# [What is expected]
Quote the lines that run from the line containing "struct('floor_balcony', bm, PAVER, 'beige" down to the line containing "0.285), 0.4), t)". Include both of those lines, reproduce each exactly, and omit everything else.

▶

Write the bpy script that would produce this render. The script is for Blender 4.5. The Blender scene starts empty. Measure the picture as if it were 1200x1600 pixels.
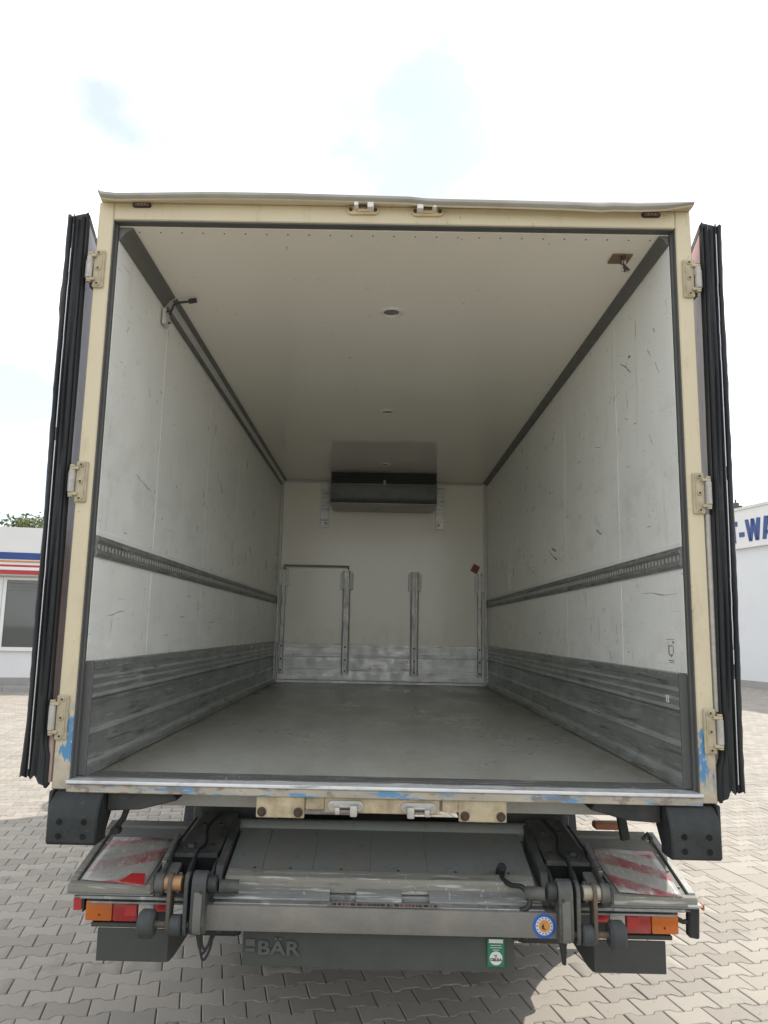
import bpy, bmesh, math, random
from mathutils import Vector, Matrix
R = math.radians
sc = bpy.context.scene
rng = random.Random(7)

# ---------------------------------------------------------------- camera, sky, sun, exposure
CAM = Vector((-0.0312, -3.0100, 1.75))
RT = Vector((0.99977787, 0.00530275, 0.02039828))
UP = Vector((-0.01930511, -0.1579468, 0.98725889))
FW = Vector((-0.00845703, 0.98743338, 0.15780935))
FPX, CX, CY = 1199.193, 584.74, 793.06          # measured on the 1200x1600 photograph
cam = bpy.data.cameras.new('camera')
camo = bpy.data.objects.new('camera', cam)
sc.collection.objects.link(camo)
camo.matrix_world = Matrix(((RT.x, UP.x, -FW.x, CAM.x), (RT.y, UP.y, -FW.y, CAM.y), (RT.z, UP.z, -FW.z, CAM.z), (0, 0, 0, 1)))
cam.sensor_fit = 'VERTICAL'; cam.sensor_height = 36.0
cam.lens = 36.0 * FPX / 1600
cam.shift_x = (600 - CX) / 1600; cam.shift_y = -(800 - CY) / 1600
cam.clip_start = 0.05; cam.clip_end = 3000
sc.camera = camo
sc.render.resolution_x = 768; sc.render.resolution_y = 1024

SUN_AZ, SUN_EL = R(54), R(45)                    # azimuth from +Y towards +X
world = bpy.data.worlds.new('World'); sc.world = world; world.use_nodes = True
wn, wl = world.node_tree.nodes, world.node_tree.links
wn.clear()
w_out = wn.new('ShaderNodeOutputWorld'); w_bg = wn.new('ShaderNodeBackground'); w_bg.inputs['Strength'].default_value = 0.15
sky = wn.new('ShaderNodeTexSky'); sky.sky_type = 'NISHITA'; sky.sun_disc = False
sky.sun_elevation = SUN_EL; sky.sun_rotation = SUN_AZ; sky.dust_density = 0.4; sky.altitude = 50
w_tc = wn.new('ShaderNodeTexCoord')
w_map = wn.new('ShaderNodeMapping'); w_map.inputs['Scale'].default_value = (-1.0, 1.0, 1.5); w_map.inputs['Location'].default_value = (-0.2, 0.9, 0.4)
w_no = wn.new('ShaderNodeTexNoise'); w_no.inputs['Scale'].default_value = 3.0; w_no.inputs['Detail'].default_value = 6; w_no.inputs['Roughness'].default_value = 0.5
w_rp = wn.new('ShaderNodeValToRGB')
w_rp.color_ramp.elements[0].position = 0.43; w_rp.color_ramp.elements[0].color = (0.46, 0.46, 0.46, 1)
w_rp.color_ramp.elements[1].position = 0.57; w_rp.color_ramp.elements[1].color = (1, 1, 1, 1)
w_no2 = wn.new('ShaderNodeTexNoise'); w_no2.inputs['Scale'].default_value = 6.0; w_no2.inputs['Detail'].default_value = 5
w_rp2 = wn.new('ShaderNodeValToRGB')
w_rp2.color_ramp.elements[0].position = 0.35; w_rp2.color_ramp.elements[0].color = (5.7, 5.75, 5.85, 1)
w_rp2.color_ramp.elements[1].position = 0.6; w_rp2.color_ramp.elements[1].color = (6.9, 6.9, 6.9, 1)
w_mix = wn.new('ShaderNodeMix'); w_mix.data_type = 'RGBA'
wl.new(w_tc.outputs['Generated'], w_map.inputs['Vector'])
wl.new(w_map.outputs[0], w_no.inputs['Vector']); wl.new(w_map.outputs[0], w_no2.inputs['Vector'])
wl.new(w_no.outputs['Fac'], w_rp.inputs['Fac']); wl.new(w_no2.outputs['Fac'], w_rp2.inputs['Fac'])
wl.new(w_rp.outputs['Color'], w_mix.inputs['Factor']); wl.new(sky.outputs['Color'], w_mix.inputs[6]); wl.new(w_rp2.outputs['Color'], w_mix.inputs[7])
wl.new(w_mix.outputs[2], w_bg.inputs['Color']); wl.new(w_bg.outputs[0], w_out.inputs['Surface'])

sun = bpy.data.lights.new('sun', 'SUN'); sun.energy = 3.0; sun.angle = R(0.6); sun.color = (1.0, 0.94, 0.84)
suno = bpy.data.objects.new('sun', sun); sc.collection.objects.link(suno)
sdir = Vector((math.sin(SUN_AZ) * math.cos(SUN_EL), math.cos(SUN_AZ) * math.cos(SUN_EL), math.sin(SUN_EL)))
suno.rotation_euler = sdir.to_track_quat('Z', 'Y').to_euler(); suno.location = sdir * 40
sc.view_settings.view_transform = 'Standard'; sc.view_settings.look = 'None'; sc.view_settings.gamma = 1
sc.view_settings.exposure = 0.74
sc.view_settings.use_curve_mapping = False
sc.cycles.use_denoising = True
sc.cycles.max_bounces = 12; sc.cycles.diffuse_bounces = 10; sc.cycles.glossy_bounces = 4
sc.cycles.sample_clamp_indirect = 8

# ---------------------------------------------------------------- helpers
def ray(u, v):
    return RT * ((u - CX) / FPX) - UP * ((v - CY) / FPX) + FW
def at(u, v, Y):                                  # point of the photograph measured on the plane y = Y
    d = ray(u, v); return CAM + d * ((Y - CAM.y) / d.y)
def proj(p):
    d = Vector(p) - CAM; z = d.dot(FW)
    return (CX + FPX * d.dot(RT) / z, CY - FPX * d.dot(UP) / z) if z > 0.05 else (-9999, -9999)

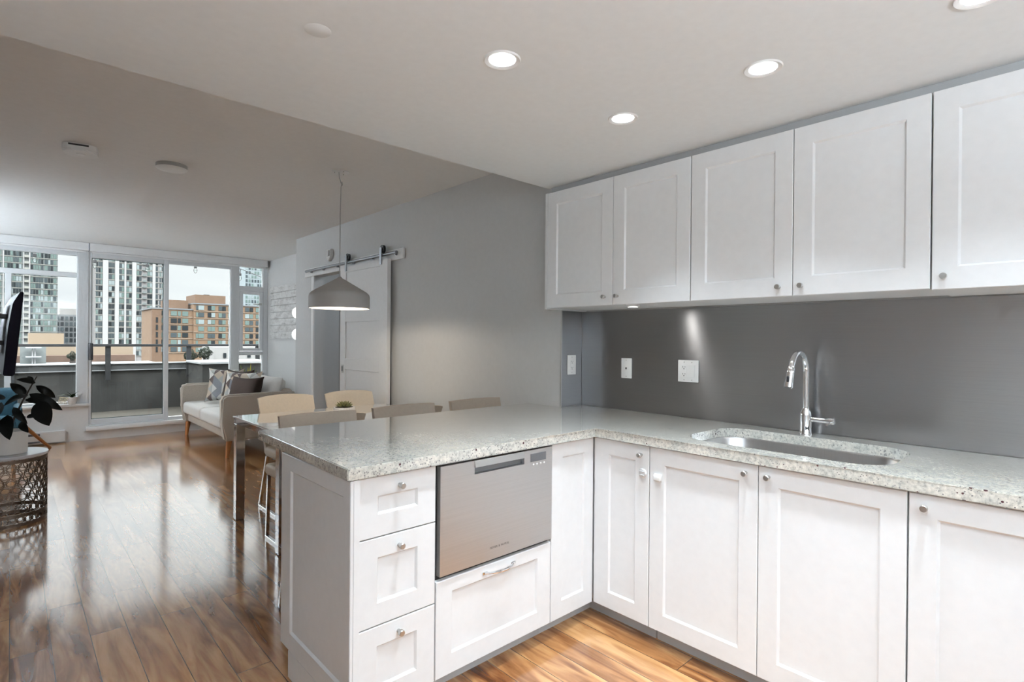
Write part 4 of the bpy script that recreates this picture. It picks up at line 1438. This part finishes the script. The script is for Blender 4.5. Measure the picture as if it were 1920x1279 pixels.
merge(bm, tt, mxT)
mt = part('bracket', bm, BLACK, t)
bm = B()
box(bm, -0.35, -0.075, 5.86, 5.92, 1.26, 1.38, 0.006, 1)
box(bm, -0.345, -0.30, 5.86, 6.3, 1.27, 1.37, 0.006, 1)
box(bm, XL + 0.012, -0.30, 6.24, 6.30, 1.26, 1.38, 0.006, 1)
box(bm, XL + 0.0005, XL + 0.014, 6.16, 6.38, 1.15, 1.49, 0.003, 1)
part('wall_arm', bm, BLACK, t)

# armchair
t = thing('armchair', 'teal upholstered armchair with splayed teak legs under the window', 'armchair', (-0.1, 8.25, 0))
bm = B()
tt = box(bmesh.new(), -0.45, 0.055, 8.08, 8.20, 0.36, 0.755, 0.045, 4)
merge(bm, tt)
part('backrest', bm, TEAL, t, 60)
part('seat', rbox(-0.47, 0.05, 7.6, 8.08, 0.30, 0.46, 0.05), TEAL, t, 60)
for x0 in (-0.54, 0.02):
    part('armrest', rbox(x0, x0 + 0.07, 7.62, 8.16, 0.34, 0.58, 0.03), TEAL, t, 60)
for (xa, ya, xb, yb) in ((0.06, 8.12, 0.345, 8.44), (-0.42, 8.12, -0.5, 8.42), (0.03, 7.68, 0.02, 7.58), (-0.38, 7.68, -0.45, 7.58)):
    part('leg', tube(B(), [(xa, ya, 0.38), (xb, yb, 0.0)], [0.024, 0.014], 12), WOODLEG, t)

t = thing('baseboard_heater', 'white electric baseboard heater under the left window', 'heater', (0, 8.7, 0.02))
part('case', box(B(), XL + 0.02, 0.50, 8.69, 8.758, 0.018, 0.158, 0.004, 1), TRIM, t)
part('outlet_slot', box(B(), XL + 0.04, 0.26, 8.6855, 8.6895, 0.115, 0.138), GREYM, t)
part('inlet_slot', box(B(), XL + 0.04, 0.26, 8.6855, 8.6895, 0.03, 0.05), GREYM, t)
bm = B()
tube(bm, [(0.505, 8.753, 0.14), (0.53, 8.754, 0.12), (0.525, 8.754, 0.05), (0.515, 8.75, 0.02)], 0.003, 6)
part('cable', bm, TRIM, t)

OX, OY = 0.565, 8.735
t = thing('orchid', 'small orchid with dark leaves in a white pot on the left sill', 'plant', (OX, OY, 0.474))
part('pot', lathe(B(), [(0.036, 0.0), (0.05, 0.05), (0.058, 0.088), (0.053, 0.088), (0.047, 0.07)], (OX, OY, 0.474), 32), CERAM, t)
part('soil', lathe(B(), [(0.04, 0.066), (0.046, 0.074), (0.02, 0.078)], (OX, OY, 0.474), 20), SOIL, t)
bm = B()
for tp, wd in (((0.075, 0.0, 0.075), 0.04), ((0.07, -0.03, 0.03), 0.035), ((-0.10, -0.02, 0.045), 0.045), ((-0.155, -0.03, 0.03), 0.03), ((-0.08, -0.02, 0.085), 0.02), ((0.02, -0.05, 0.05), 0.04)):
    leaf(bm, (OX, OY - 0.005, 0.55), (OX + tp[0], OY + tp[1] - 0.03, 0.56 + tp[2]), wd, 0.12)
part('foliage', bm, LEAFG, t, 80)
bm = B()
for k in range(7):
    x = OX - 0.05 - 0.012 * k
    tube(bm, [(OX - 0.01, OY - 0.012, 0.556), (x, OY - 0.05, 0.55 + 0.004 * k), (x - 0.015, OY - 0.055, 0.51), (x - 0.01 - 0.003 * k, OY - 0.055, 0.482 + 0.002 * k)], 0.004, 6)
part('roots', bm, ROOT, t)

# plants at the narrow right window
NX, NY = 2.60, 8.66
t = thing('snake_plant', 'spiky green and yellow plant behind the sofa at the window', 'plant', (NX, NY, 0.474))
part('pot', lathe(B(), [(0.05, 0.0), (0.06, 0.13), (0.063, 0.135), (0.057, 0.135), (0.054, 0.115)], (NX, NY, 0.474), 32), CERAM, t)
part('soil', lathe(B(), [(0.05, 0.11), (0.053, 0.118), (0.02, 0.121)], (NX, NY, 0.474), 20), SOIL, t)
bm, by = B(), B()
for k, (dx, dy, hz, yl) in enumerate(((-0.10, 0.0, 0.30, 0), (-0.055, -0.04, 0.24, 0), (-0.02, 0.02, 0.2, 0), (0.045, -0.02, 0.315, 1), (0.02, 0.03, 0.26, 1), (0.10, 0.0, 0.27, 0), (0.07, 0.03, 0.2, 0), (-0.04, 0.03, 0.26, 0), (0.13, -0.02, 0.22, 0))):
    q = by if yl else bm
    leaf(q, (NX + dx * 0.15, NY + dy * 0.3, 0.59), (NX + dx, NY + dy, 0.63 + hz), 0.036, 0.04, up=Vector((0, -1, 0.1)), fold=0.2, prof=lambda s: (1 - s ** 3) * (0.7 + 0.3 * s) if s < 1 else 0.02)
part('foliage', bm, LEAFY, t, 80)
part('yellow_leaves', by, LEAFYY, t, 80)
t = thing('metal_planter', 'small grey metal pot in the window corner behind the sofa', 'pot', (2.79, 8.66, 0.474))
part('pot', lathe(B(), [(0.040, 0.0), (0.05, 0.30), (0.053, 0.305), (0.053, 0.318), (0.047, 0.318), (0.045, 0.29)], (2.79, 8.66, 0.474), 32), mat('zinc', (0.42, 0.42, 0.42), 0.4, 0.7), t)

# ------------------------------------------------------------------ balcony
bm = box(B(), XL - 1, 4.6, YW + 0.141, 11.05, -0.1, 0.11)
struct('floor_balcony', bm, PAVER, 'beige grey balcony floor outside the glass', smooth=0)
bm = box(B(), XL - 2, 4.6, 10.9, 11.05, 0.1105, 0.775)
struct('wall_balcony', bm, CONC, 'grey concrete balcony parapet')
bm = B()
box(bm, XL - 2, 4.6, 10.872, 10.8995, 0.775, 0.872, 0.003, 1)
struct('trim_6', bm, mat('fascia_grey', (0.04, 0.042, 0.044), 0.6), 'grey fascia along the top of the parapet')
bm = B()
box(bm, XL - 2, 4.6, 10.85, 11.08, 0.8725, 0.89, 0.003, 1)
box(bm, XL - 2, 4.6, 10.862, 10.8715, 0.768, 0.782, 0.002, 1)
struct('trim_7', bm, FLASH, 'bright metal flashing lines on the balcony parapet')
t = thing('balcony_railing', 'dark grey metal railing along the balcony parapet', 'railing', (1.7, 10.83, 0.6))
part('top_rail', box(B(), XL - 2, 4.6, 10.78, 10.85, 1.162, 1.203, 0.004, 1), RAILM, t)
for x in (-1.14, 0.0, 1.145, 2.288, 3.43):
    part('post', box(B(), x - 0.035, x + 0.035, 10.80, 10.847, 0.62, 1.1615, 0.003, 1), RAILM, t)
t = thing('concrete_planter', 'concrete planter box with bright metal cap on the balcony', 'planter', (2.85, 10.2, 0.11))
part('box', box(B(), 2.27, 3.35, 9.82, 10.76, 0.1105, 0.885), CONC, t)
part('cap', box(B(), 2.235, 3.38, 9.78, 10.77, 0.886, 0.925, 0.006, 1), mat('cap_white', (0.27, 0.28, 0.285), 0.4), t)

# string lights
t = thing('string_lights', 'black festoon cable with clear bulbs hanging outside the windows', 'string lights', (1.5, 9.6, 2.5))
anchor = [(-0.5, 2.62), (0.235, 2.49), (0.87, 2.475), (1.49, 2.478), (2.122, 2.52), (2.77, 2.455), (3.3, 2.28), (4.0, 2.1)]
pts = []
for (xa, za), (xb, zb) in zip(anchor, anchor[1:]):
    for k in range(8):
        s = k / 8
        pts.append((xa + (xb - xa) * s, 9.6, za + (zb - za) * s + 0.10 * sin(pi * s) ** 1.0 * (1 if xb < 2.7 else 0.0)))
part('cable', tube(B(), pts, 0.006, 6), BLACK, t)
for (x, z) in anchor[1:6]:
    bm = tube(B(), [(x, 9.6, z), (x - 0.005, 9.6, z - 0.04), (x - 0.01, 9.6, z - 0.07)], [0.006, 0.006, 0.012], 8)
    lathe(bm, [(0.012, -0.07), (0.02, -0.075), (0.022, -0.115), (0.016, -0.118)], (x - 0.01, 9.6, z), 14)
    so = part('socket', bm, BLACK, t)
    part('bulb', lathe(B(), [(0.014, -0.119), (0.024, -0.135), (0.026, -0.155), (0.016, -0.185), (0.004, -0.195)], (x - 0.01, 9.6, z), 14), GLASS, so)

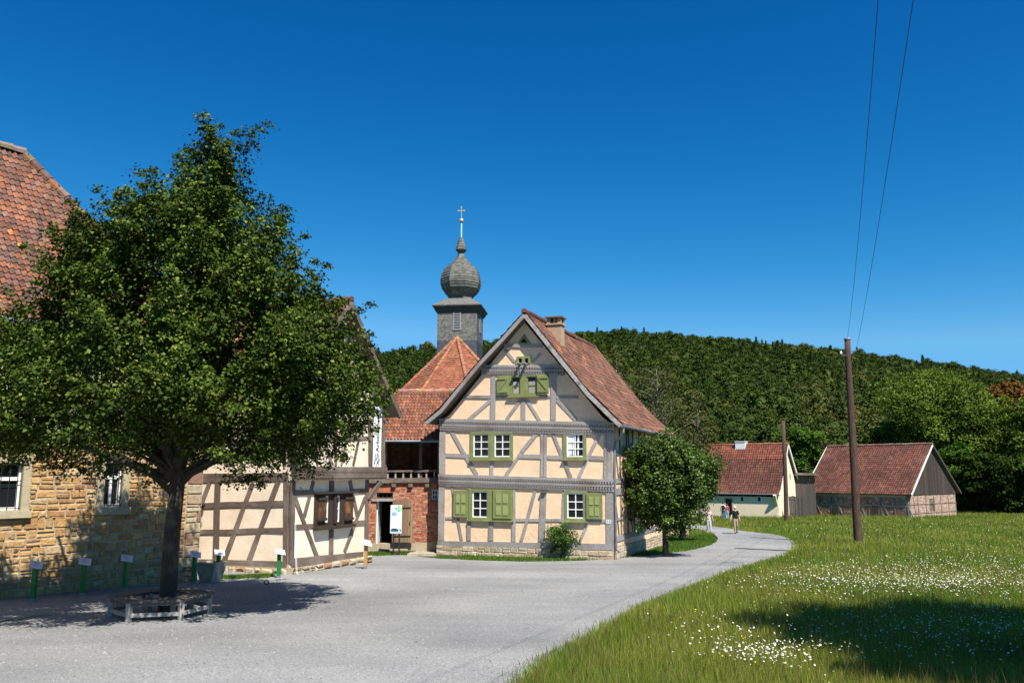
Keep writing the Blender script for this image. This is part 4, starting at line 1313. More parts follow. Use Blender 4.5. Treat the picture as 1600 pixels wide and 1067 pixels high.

◀

# [Result of this task]
struct('floor_balcony', bm, PAVER, 'beige grey balcony floor outside the glass', smooth=0)
bm = box(B(), XL - 2, 4.6, 10.9, 11.05, 0.1105, 0.775)
struct('wall_balcony', bm, CONC, 'grey concrete balcony parapet')
bm = B()
box(bm, XL - 2, 4.6, 10.872, 10.8995, 0.775, 0.872, 0.003, 1)
struct('trim_6', bm, mat('fascia_grey', (0.04, 0.042, 0.044), 0.6), 'grey fascia along the top of the parapet')
bm = B()
box(bm, XL - 2, 4.6, 10.85, 11.08, 0.8725, 0.89, 0.003, 1)
box(bm, XL - 2, 4.6, 10.862, 10.8715, 0.768, 0.782, 0.002, 1)
struct('trim_7', bm, FLASH, 'bright metal flashing lines on the balcony parapet')
t = thing('balcony_railing', 'dark grey metal railing along the balcony parapet', 'railing', (1.7, 10.83, 0.6))
part('top_rail', box(B(), XL - 2, 4.6, 10.78, 10.85, 1.162, 1.203, 0.004, 1), RAILM, t)
for x in (-1.14, 0.0, 1.145, 2.288, 3.43):
    part('post', box(B(), x - 0.035, x + 0.035, 10.80, 10.847, 0.62, 1.1615, 0.003, 1), RAILM, t)
t = thing('concrete_planter', 'concrete planter box with bright metal cap on the balcony', 'planter', (2.85, 10.2, 0.11))
part('box', box(B(), 2.27, 3.35, 9.82, 10.76, 0.1105, 0.885), CONC, t)
part('cap', box(B(), 2.235, 3.38, 9.78, 10.77, 0.886, 0.925, 0.006, 1), mat('cap_white', (0.27, 0.28, 0.285), 0.4), t)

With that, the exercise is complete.